Jump-2 trade between the Aramis Trace and Aramanx would have to go through Pysadi, Zila, and Carsten. Which is why there would hardly BE any regular jump-2 traffic between the Aramis Trace and Aramanx. They'd be outcompeted completely by jump-3 traffic through Zila.
Well, it breaks down for Class E starports, too. There being a whole lot of class E starports (93) and quite a few low pop worlds (150 with pop value 4 or lower, out of 439 March worlds), I think it becomes fair to question the value of a tool that gets it wrong for 1/3 or more of the cases it's applied to.

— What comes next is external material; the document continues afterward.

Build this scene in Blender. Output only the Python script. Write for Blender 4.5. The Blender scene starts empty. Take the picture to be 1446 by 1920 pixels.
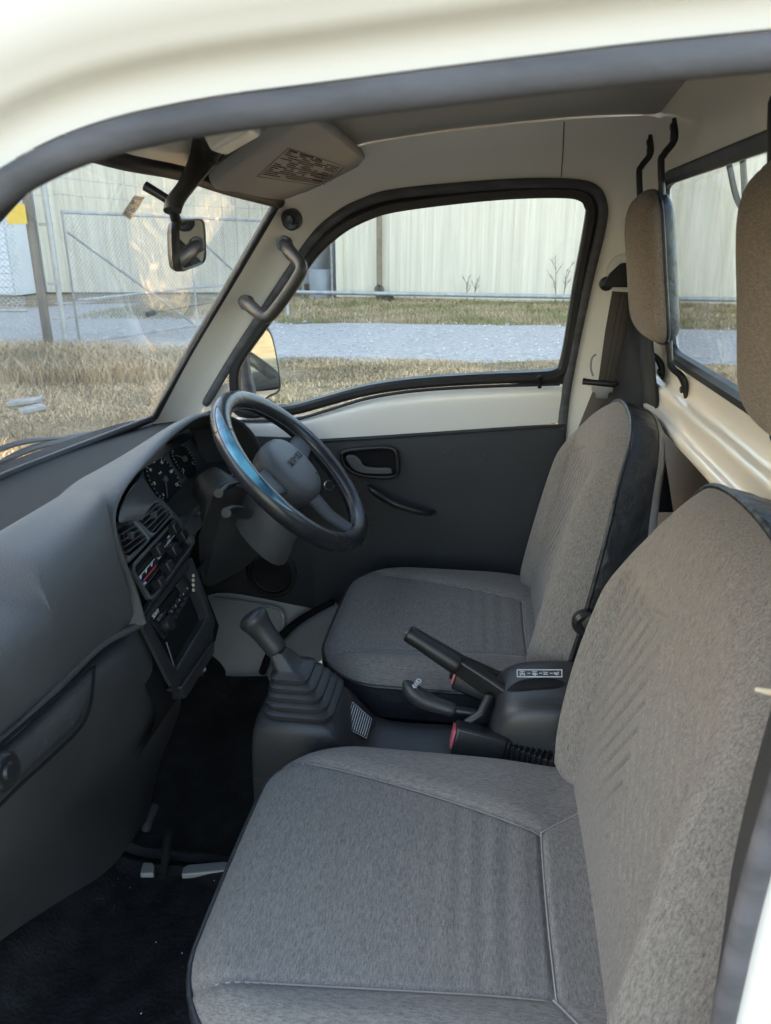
import bpy, math, random
from mathutils import Vector as V, Matrix
random.seed(7)
C = bpy.context.scene.collection
H = 1.55                                   # eye height; interior coordinates below are relative to it
F = 1400.0; PI_ = math.radians(19.8); YA = math.radians(7.8)

# ------------------------------------------------------------ measuring helpers
def ray(px, py):
    a = px-723; b = 960-py
    up = b*math.cos(PI_)-F*math.sin(PI_); fw = b*math.sin(PI_)+F*math.cos(PI_)
    return V((a*math.cos(YA)-fw*math.sin(YA), a*math.sin(YA)+fw*math.cos(YA), up))
def P(px, py, x=None, y=None, z=None, pl=None):
    r = ray(px, py)
    if x is not None: k = x/r.x
    elif y is not None: k = y/r.y
    elif z is not None: k = z/r.z
    else:
        n, d = pl; k = d/r.dot(V(n))
    return r*k

# ------------------------------------------------------------ materials
def mat(name, col, rough=.5, spec=.5, metal=0, coat=0, bump=None, vary=None, scuff=0):
    """bump=(scale, strength, distance) noise; vary=(scale, amount, stretch) colour noise"""
    m = bpy.data.materials.new(name); m.use_nodes = True
    nt = m.node_tree; b = nt.nodes['Principled BSDF']
    b.inputs['Base Color'].default_value = (*col, 1)
    b.inputs['Roughness'].default_value = rough
    b.inputs['Specular IOR Level'].default_value = spec
    b.inputs['Metallic'].default_value = metal
    b.inputs['Coat Weight'].default_value = coat
    b.inputs['Coat Roughness'].default_value = .12
    tc = nt.nodes.new('ShaderNodeTexCoord')
    if vary:
        n = nt.nodes.new('ShaderNodeTexNoise'); n.inputs['Scale'].default_value = vary[0]
        n.inputs['Detail'].default_value = 6
        mp = nt.nodes.new('ShaderNodeMapping')
        if len(vary) > 2: mp.inputs['Scale'].default_value = vary[2]
        nt.links.new(tc.outputs['Object'], mp.inputs[0]); nt.links.new(mp.outputs[0], n.inputs['Vector'])
        r = nt.nodes.new('ShaderNodeMapRange')
        r.inputs['From Min'].default_value = .3; r.inputs['From Max'].default_value = .7
        r.inputs['To Min'].default_value = 1-vary[1]; r.inputs['To Max'].default_value = 1+vary[1]
        nt.links.new(n.outputs['Fac'], r.inputs['Value'])
        x = nt.nodes.new('ShaderNodeVectorMath'); x.operation = 'SCALE'
        x.inputs[0].default_value = col
        nt.links.new(r.outputs[0], x.inputs['Scale']); nt.links.new(x.outputs[0], b.inputs['Base Color'])
        if scuff:   # pale rubbed marks and scratches with a shape of their own
            m2 = nt.nodes.new('ShaderNodeMapping'); m2.inputs['Scale'].default_value = (1, 1.6, .8); m2.inputs['Rotation'].default_value = (.5, .7, .3)
            s2 = nt.nodes.new('ShaderNodeTexNoise'); s2.inputs['Scale'].default_value = 24; s2.inputs['Detail'].default_value = 9; s2.inputs['Roughness'].default_value = .7; s2.inputs['Distortion'].default_value = 2.5
            nt.links.new(tc.outputs['Object'], m2.inputs[0]); nt.links.new(m2.outputs[0], s2.inputs['Vector'])
            r3 = nt.nodes.new('ShaderNodeMapRange'); r3.inputs['From Min'].default_value = .635; r3.inputs['From Max'].default_value = .70; r3.inputs['To Max'].default_value = scuff
            nt.links.new(s2.outputs['Fac'], r3.inputs['Value'])
            mc_ = nt.nodes.new('ShaderNodeMix'); mc_.data_type = 'RGBA'; mc_.inputs[7].default_value = (.22, .21, .20, 1)
            nt.links.new(r3.outputs[0], mc_.inputs[0]); nt.links.new(x.outputs[0], mc_.inputs[6]); nt.links.new(mc_.outputs[2], b.inputs['Base Color'])
        r2 = nt.nodes.new('ShaderNodeMapRange')
        r2.inputs['To Min'].default_value = rough-.1; r2.inputs['To Max'].default_value = rough+.1
        nt.links.new(n.outputs['Fac'], r2.inputs['Value']); nt.links.new(r2.outputs[0], b.inputs['Roughness'])
    if bump:
        n = nt.nodes.new('ShaderNodeTexNoise'); n.inputs['Scale'].default_value = bump[0]
        n.inputs['Detail'].default_value = 3
        nt.links.new(tc.outputs['Object'], n.inputs['Vector'])
        bm = nt.nodes.new('ShaderNodeBump'); bm.inputs['Strength'].default_value = bump[1]
        bm.inputs['Distance'].default_value = bump[2]
        nt.links.new(n.outputs['Fac'], bm.inputs['Height']); nt.links.new(bm.outputs[0], b.inputs['Normal'])
    return m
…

It's fair to question its value as a tool for the third of the cases it doesn't work for. I still find it useful for the cases it does work for.
Mercury (B658663-8), Strouden (A745988-D), and Lunion (A995984-D) each run "main" routes through Sharrip to each other. One has to presume Sharrip is only a waypoint; there are only 50 people on the world, the cargo is clearly not stopping there. The route from one through Sharrip to the other is 4 to 5 parsecs in two jumps. However, each of the three world also runs trade routes to good-sized neighbors within 1 to 2 parsecs of them.
I half agree with you. I can see no reason why trade between Mercury and Strouden would go through Sharrip instead of Gandr and trade between Mercury and Lunion could just as easily go through Capon. But most trade (anything that isn't time-sensitive -- that would go directly by jump-4) between Lunion and Strouden would go through Sharrip. If Sharrip's starport and population does not fit with that, the failure is in the world generation system that didn't take into account that Sharrip was located between two high-population worlds.
Could well be one of those "breakdowns" but, again, what good is the tool if it needs correction a third of the time or more? When it breaks down that often, the tool itself is in need of some serious tweaking.
Some improvement would seem to be distinctly possible, but in general I think that any automated system for generating simple answers to complex problems will need correction a lot of the time. A third seems a bit much, though.